Runtime 107 minutes.

Not Rated

Louise Brooks was the original “it” girl in 1920s movies. This is the story of her trip from her home in Kansas in 1922 at the age of 16 to take some dancing classes which started her on the road to stardom. Her mother (Victoria Hill) won’t send her unless she has a chaperone. Norma Carlisle (Elizabeth McGovern), a conservative local society lady, volunteers to accompany Louise (Haley Lu Richardson) to New York for the summer, leaving her husband, Alan (Campbell Scott), and two grown sons to fend for themselves in Kansas.  

Directed by Michael Engler and written by Julian Fellowes from the eponymous best-selling novel by Laura Moriarty, this is a sensitive tale that asks the question, who is the chaperone? The stilted Norma learns as much from the free-spirited Louise as vice-versa.

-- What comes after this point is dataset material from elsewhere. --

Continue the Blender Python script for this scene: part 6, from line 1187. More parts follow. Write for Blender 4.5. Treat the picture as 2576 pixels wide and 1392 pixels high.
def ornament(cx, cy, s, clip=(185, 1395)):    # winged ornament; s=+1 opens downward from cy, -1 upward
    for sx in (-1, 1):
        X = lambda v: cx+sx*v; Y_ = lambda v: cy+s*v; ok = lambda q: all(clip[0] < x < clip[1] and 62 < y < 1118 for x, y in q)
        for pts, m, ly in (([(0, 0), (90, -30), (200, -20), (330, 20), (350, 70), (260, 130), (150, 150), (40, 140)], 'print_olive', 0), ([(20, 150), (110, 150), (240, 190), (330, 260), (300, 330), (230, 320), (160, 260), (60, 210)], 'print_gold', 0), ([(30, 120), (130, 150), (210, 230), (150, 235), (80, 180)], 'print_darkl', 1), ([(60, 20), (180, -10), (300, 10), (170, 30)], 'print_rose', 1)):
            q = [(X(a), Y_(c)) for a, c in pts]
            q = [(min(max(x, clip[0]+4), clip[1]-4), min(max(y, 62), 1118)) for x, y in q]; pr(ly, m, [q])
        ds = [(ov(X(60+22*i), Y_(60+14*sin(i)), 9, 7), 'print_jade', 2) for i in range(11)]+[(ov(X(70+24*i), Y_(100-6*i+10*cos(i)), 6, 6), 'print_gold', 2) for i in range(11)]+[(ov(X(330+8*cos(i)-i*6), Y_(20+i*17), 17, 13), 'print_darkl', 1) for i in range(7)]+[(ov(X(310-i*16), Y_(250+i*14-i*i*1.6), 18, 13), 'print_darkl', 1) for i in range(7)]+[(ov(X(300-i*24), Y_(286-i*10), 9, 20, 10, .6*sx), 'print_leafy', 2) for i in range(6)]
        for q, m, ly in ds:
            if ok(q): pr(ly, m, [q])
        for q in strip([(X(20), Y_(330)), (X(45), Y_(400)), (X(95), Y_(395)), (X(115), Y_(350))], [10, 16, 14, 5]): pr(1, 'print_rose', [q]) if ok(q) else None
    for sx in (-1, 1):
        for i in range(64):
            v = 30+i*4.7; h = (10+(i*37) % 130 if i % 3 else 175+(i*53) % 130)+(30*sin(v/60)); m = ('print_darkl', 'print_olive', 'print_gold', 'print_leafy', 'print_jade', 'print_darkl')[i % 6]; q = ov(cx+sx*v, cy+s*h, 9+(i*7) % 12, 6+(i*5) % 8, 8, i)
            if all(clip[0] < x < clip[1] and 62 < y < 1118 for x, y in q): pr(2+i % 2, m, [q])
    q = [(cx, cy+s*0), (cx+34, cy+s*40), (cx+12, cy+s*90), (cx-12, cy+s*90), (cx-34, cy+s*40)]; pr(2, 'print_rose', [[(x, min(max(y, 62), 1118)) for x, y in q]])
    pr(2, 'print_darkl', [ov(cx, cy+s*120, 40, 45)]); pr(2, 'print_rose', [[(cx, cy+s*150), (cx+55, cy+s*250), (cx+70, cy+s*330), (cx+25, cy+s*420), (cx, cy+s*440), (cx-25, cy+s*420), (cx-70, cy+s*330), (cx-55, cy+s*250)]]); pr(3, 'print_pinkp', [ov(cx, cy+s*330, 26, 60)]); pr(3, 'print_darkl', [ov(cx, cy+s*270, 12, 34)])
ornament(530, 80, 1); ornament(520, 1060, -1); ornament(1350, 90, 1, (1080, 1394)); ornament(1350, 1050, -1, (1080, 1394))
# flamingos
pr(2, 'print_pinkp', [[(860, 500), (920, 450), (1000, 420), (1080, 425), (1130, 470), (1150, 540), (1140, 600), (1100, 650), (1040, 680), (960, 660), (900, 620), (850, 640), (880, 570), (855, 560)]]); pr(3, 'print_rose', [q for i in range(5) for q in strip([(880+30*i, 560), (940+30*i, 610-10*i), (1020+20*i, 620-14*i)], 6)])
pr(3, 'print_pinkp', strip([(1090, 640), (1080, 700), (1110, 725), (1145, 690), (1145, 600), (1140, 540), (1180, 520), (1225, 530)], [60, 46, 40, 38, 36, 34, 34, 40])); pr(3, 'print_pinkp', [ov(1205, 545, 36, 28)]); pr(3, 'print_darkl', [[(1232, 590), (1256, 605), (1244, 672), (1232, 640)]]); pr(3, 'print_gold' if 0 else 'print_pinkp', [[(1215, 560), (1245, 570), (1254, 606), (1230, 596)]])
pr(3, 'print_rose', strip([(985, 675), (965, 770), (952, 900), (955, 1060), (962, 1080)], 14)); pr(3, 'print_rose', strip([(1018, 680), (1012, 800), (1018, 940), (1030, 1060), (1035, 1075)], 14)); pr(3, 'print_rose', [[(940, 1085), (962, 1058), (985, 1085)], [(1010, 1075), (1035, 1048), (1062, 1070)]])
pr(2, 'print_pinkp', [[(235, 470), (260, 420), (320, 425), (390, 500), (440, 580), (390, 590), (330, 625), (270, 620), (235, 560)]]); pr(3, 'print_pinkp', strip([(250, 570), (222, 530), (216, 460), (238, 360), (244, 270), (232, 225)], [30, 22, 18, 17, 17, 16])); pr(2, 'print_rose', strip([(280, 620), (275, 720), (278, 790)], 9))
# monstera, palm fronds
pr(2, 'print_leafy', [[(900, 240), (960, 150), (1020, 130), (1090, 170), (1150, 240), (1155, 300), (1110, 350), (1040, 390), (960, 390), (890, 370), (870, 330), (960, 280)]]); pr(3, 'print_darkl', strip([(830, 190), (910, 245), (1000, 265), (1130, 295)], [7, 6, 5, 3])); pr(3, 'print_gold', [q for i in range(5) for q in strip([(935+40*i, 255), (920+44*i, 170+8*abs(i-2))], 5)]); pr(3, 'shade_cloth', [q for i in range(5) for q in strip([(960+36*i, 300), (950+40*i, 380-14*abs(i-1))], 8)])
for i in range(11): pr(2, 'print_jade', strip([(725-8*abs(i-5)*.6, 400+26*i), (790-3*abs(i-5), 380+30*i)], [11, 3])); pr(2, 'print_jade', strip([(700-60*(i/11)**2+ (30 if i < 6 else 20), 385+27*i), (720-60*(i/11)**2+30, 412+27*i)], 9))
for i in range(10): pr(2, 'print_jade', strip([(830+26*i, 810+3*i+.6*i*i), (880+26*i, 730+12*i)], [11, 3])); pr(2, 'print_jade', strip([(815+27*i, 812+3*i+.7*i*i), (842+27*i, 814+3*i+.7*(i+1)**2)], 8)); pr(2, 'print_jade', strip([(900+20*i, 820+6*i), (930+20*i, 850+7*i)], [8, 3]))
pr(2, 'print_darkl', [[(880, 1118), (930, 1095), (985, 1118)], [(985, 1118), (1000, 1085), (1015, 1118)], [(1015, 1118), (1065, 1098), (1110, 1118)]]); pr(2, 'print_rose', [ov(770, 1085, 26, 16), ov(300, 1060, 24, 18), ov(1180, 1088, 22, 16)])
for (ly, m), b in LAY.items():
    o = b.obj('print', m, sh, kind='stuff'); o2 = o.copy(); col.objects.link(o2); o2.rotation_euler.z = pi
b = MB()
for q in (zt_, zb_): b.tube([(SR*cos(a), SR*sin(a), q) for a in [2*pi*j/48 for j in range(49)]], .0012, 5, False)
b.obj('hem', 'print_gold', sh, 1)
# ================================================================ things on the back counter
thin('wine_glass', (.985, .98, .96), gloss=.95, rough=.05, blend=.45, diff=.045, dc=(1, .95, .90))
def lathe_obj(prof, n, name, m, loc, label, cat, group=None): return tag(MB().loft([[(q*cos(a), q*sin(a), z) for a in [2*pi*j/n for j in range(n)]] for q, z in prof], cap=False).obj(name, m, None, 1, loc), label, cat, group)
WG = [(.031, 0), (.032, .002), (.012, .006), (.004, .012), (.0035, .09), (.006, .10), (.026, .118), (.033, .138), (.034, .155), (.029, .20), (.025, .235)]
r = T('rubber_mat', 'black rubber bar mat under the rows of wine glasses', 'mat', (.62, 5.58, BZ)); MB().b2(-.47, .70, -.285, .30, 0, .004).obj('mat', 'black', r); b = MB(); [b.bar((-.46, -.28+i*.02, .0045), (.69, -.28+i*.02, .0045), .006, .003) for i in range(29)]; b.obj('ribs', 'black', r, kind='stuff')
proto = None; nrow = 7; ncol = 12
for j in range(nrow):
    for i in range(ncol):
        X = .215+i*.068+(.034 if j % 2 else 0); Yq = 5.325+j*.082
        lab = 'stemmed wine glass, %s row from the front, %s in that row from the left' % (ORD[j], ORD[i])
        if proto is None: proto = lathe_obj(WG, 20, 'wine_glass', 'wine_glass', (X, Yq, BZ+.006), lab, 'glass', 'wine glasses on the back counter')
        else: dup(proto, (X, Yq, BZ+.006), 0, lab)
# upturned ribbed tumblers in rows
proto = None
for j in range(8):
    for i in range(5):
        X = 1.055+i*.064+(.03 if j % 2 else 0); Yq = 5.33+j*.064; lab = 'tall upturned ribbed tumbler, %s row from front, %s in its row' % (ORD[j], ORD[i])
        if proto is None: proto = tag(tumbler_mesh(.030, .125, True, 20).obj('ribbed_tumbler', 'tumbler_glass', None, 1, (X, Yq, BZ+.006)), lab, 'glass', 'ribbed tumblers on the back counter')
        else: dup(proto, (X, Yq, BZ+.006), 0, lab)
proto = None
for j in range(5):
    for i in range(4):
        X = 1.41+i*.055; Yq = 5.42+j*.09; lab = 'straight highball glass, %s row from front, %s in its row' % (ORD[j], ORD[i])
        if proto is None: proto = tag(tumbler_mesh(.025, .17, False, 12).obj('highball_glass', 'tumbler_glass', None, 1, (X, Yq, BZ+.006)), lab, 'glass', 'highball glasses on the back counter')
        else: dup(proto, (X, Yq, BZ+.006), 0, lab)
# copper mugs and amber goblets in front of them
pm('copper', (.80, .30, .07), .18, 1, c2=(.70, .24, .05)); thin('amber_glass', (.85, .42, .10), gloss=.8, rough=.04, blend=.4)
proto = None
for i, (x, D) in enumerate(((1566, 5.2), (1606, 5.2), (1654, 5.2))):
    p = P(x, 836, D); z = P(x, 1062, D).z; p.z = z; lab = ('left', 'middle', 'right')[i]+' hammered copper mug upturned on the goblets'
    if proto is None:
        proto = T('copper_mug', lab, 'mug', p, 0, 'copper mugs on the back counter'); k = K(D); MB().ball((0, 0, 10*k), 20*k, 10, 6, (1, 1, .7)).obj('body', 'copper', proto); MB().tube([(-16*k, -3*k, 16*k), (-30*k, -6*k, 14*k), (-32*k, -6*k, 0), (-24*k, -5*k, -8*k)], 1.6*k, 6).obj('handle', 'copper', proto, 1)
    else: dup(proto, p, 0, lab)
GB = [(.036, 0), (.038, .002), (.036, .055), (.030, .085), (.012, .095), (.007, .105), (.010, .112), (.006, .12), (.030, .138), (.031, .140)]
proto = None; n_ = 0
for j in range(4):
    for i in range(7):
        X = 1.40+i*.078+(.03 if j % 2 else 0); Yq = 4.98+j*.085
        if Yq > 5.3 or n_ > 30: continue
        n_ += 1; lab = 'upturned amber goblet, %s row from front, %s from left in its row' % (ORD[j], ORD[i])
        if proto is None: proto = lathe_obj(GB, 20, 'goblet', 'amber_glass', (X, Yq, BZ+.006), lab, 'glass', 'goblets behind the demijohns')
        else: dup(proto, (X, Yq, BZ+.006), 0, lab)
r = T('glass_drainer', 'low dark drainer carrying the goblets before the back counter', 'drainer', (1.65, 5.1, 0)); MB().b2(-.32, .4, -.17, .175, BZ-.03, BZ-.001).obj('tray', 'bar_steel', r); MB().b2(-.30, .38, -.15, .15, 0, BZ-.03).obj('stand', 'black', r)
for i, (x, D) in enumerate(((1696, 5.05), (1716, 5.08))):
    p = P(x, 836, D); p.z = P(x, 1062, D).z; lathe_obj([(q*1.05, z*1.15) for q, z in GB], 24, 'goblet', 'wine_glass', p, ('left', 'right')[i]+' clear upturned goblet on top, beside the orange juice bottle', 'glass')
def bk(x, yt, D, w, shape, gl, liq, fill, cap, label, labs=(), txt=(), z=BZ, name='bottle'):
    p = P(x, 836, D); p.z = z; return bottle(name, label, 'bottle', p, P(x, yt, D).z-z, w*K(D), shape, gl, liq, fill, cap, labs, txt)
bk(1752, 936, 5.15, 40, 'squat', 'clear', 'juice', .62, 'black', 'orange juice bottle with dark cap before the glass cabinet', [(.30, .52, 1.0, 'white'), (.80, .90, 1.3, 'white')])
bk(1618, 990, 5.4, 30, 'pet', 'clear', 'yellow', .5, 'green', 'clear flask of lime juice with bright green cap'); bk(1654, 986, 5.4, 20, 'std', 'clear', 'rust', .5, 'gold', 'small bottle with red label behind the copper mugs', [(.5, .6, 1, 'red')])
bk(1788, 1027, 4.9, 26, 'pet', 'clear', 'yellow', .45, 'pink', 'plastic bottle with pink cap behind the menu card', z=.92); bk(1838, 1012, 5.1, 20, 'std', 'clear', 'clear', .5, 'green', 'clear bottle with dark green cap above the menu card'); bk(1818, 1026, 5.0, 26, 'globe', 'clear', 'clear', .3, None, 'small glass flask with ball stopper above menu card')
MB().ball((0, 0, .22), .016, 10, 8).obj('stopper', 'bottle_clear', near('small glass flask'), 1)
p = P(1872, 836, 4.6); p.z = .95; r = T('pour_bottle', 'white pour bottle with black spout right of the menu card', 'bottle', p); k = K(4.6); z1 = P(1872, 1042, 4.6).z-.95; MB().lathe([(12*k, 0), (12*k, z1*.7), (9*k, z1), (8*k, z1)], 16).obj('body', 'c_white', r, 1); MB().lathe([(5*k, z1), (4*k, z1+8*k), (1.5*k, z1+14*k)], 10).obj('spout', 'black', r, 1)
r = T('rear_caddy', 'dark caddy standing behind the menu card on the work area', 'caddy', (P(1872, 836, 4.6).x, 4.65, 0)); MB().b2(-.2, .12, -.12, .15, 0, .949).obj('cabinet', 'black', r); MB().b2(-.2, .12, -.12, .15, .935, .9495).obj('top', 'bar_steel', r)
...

The acting is drop dead wonderful. Both McGovern and Richardson give sparkling performances. The production values are exceptionally good, capturing the era and ambience of the 20s.

How it got to be made and by whom is interesting. McGovern was retained to record the audio book. While she was recording she thought that it would make a terrific movie, so she bought the rights and put together the team from her crew on the TV series Downton Abby and this is the result.

While the facts on Brooks are accurate, and while she did have a chaperone when she went to New York to dance with the Denishawn dancers in 1922, nothing is known about the chaperone so the character of Norma and her story is entirely fictional. But it is Norma’s story that is told and how teenager Louise’s avant-garde sexual morality affects her life.

Unfortunately, the end of the story presents a 21st-Century Hollywood Values resolution that is far more secular and anti-traditional morality, a politically correct freedom from moral stringency, inimical to America in the 1940s.

Stay for the end credits because there are a few shots of the real Louise and the resemblance between her and Richardson is striking.